A false dichotomy, as the two are surely not mutually exclusive; but Persil, which created its Funfit reward scheme in 1993 to promote physical activity for three to 11-year-olds, gathered a galaxy of sports pundits chaired by BBC2 Newsnight’s Jeremy Paxman to stir up a bit of controversy.

He had a hard time. Only two of the 100-odd audience voted for excellence at the beginning of the debate and no hand was raised in favour at the end.

There was general agreement that children fail to take enough exercise. Neil Armstrong, professor of health and exercise at Exeter University, produced a barrage of statistics showing that most eight to 16-year-olds don’t get their heart-rate up to the equivalent of 10 minutes’ brisk walk a week. Boys are more active than girls and girls do even less physical activity than boys as they get older.

Sue Campbell, chief executive of the Youth Sports Trust, asked why Professor Armstrong’s research had produced those findings? “Was it a failure of the PE teacher to interest children, a question of leadership from the government - where was the support from the Department of Health or investment from the Home Office to keep idle young hands occupied in crime-ridden inner cities?”

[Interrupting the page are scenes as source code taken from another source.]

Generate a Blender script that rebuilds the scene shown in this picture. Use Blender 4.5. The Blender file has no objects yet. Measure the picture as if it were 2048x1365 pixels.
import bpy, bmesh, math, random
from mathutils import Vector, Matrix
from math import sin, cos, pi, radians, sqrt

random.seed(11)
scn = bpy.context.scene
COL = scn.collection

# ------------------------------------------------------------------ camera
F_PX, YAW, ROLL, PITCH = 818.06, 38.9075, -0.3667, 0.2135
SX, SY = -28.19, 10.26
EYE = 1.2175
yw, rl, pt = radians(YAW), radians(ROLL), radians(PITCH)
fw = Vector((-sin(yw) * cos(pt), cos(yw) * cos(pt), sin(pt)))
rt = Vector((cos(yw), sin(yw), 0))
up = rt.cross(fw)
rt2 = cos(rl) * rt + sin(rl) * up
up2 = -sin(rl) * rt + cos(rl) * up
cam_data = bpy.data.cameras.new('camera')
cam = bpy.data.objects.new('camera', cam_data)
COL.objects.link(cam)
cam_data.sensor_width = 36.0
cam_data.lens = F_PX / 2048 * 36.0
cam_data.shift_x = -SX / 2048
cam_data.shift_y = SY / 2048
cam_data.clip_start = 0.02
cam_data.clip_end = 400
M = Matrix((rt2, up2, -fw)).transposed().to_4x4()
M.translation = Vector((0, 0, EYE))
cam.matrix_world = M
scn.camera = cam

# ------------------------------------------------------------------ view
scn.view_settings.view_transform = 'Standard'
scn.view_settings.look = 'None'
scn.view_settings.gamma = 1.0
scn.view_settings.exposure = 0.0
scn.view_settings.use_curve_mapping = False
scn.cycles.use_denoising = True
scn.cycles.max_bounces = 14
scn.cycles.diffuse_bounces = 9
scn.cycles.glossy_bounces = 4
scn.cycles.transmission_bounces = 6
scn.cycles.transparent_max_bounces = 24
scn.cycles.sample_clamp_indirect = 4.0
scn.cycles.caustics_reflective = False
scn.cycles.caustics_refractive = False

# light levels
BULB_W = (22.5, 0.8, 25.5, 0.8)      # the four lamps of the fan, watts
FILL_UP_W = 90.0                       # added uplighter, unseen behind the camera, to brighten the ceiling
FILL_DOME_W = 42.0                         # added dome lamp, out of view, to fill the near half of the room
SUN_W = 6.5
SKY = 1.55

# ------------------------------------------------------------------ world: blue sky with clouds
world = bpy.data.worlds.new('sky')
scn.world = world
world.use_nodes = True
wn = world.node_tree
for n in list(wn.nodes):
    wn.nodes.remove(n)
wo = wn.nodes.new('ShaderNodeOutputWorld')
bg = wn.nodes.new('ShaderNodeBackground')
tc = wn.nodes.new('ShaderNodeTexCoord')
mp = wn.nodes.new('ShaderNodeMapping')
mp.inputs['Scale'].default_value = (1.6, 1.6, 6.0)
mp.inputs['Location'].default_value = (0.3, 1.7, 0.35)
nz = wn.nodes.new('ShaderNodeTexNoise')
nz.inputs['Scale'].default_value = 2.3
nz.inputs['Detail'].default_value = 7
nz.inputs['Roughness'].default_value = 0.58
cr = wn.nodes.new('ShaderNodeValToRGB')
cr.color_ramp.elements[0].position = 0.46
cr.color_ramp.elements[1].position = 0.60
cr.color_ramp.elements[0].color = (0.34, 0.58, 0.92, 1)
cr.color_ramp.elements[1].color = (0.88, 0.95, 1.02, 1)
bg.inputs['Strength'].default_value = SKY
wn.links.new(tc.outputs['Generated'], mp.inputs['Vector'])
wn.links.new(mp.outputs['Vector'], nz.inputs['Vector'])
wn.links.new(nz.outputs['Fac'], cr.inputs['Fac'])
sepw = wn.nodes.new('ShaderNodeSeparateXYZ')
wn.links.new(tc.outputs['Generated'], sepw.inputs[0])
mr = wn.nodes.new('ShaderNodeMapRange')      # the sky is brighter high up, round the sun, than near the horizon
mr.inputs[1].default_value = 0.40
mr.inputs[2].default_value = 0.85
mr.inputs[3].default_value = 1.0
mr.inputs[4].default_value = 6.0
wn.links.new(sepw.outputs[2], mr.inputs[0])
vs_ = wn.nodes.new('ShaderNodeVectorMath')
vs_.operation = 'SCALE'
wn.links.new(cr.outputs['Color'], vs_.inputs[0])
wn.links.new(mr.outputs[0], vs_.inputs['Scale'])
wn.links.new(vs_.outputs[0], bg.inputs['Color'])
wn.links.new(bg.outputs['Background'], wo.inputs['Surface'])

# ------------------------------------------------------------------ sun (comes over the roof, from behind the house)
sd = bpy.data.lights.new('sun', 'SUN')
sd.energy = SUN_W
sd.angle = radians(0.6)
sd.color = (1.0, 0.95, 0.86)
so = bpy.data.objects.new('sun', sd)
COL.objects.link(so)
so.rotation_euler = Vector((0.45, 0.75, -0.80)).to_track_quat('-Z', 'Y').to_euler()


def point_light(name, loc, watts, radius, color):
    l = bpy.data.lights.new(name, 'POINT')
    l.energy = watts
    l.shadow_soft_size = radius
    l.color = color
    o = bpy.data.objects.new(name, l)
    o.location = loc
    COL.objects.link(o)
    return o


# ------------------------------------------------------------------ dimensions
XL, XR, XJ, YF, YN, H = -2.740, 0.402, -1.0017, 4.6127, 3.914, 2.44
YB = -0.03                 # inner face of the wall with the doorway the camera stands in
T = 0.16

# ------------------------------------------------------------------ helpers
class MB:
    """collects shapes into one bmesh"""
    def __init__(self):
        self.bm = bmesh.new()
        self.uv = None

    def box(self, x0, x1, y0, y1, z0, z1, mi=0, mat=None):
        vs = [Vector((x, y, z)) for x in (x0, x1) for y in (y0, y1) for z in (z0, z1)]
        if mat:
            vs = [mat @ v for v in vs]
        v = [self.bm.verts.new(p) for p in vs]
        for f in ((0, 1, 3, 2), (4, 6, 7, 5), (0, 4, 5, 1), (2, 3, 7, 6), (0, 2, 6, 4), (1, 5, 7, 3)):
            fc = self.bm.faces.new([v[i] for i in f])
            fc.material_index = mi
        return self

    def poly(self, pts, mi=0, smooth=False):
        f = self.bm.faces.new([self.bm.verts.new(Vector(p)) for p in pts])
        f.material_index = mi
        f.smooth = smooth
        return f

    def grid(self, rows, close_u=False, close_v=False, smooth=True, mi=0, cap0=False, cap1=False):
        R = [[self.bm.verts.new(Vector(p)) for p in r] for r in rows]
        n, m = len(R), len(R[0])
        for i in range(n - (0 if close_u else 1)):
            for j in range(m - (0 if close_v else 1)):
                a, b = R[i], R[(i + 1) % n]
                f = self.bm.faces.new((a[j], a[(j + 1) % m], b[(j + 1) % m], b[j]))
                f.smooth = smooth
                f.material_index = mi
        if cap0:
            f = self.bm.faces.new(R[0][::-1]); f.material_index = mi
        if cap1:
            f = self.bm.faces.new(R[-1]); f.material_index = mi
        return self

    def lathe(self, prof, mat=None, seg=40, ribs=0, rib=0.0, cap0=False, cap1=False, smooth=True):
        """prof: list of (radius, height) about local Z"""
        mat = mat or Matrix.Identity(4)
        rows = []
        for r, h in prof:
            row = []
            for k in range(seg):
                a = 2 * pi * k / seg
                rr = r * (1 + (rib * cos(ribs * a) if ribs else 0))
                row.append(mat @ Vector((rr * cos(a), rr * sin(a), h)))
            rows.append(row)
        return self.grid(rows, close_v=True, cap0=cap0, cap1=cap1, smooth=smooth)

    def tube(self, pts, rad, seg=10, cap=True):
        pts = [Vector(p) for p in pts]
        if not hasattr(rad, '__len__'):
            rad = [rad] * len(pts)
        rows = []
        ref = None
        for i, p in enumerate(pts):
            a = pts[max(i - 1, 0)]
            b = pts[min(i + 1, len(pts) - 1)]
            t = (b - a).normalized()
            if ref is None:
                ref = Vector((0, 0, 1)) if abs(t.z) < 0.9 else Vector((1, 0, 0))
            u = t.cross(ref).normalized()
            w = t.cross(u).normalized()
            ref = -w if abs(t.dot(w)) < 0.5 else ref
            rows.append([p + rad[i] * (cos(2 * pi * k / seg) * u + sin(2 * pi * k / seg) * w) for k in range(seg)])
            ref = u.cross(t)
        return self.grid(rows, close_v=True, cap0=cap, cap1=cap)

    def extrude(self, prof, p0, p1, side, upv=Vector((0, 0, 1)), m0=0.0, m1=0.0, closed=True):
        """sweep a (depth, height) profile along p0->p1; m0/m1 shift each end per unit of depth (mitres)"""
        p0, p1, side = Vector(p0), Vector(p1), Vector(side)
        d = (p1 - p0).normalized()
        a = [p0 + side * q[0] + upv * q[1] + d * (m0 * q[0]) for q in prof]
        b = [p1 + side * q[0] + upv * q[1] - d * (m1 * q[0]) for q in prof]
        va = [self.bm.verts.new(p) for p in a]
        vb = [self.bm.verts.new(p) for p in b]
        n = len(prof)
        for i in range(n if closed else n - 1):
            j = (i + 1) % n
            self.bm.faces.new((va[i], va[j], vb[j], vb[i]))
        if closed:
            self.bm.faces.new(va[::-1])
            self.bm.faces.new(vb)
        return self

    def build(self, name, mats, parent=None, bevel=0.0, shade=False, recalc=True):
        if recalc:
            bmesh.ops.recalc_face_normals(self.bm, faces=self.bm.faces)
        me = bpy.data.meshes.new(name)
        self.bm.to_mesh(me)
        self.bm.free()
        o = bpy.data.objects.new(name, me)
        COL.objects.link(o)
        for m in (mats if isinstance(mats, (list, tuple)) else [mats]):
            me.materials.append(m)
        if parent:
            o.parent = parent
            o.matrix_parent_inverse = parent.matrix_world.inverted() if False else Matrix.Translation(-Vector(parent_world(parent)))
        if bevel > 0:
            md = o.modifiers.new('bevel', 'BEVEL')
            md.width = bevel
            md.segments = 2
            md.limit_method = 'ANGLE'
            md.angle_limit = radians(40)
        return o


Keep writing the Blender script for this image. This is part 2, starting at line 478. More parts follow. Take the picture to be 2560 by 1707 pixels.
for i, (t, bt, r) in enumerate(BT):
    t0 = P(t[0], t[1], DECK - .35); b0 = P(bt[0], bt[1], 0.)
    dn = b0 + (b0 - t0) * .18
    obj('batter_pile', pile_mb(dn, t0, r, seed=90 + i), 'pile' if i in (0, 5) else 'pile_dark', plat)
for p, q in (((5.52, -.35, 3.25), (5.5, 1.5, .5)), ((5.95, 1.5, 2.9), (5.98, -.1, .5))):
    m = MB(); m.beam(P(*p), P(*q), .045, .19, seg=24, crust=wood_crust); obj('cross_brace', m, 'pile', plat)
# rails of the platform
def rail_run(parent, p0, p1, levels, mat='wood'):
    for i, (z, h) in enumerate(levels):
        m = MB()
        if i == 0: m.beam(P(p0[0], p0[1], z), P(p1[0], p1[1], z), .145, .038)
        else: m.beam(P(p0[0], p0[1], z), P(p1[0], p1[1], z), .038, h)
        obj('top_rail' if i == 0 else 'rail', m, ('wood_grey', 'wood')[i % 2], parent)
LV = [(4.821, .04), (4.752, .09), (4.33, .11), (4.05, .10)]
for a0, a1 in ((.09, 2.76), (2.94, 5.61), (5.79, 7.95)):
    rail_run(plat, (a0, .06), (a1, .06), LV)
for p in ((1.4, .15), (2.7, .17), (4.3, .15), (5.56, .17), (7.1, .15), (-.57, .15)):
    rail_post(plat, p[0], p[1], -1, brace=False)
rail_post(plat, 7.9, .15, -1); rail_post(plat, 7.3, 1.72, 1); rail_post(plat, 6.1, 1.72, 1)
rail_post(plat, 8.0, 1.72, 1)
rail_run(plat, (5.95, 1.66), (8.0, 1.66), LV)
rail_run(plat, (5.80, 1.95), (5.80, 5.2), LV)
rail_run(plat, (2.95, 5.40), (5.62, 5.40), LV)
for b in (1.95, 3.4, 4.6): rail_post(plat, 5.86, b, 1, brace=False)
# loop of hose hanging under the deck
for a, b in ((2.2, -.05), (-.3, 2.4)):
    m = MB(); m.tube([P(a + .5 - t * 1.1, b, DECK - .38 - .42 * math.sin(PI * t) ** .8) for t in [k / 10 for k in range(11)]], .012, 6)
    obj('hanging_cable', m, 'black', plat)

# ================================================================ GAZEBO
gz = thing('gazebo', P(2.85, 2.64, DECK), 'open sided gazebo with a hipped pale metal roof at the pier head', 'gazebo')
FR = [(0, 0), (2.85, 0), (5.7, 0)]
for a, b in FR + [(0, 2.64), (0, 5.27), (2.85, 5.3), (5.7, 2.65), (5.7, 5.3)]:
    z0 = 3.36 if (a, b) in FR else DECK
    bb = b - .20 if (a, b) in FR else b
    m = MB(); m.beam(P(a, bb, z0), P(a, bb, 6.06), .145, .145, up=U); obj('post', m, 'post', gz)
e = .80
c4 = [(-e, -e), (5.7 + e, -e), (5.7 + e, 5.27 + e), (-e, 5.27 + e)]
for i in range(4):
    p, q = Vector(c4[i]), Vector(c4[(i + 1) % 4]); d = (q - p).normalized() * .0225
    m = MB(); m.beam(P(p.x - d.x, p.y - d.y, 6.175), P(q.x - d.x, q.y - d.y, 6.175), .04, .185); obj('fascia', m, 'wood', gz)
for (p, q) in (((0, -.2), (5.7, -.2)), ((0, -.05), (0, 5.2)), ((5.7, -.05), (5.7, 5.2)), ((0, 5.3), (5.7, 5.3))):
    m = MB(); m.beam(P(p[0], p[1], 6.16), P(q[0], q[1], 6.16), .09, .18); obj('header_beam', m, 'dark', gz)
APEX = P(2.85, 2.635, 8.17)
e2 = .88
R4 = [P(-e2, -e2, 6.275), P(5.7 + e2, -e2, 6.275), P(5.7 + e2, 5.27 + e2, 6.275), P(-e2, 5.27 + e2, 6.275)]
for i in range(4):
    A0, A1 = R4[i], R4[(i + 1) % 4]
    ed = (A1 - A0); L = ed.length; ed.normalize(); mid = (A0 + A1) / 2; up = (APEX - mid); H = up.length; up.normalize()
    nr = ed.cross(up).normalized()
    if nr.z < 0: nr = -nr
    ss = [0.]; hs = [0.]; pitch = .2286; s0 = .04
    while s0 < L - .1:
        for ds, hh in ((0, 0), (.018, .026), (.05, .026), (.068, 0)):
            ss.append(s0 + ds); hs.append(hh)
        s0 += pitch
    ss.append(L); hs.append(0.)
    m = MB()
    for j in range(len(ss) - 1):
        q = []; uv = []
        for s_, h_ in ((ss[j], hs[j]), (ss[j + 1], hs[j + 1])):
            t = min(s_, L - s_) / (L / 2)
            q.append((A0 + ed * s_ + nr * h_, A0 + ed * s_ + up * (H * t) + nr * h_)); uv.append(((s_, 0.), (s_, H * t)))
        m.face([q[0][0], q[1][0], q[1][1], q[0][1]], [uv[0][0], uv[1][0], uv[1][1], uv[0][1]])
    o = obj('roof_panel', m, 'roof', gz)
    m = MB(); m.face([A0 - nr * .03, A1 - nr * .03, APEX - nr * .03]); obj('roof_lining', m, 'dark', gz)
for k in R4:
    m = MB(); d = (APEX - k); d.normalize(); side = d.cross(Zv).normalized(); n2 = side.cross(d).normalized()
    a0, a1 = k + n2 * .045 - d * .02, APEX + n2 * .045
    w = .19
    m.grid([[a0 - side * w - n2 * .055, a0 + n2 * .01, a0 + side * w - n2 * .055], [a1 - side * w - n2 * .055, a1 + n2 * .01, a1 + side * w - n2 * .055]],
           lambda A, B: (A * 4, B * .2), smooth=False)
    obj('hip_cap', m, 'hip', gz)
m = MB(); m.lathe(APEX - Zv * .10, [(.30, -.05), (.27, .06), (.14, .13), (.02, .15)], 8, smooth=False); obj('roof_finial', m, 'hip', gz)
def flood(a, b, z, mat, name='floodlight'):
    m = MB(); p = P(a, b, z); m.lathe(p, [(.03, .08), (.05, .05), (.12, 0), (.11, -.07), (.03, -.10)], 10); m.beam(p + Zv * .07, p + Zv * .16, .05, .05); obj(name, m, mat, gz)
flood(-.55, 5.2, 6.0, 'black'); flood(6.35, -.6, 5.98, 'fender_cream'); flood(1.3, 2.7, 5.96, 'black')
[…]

Did we lack structured pathways to achieve excellence? Or was it down to cash?

She wanted more lottery money spent on investing in talented people than in buildings.

In what Mr Paxman called “an elegant display of how to sit on the fence”, Anita White, director of national services for the Sports Council, said all young people should be active and develop their talents. The council’s National Junior Sports Programme was designed to achieve these goals.

“We need a quality, balanced PE curriculum from five to 16; a strong and varied extra-curricular programme with competitive opportunities at all levels; leisure centres and commercial operators keyed-in to the needs of young people; sports clubs offering a chance to learn to play; and a structured system of talent development.”

But Matthew Parris, columnist for The Times, a “wild card” on the panel, would have none of this. He questioned the right of people like Professor Armstrong to test children’s heart-rates - it was none of his business, nor that of any Government, Mr Parris argued. “I don’t believe in structured policies: they only provide structured careers for these speakers.”

It transpired that he’d had a rotten time at school with PT, rounders and rugby “which produced such an intensity of despair I’ve never experienced before or since”. But when the captains of cricket and athletics were expelled from his school for smoking marijuana, he was put in charge of athletics and discovered a talent for long-distance running.

“All structured opportunities inculcate a hatred of physical education. If you wanted to kill off disco-dancing you would only have to provide a structured national plan for teenagers. I love sport. We need to provide good facilities, but no national plans.”

Dr Campbell disagreed. “We need structures otherwise it is a matter of chance whether a child gets an opportunity to try a different sport. We are creating experiences, not dictatorships.”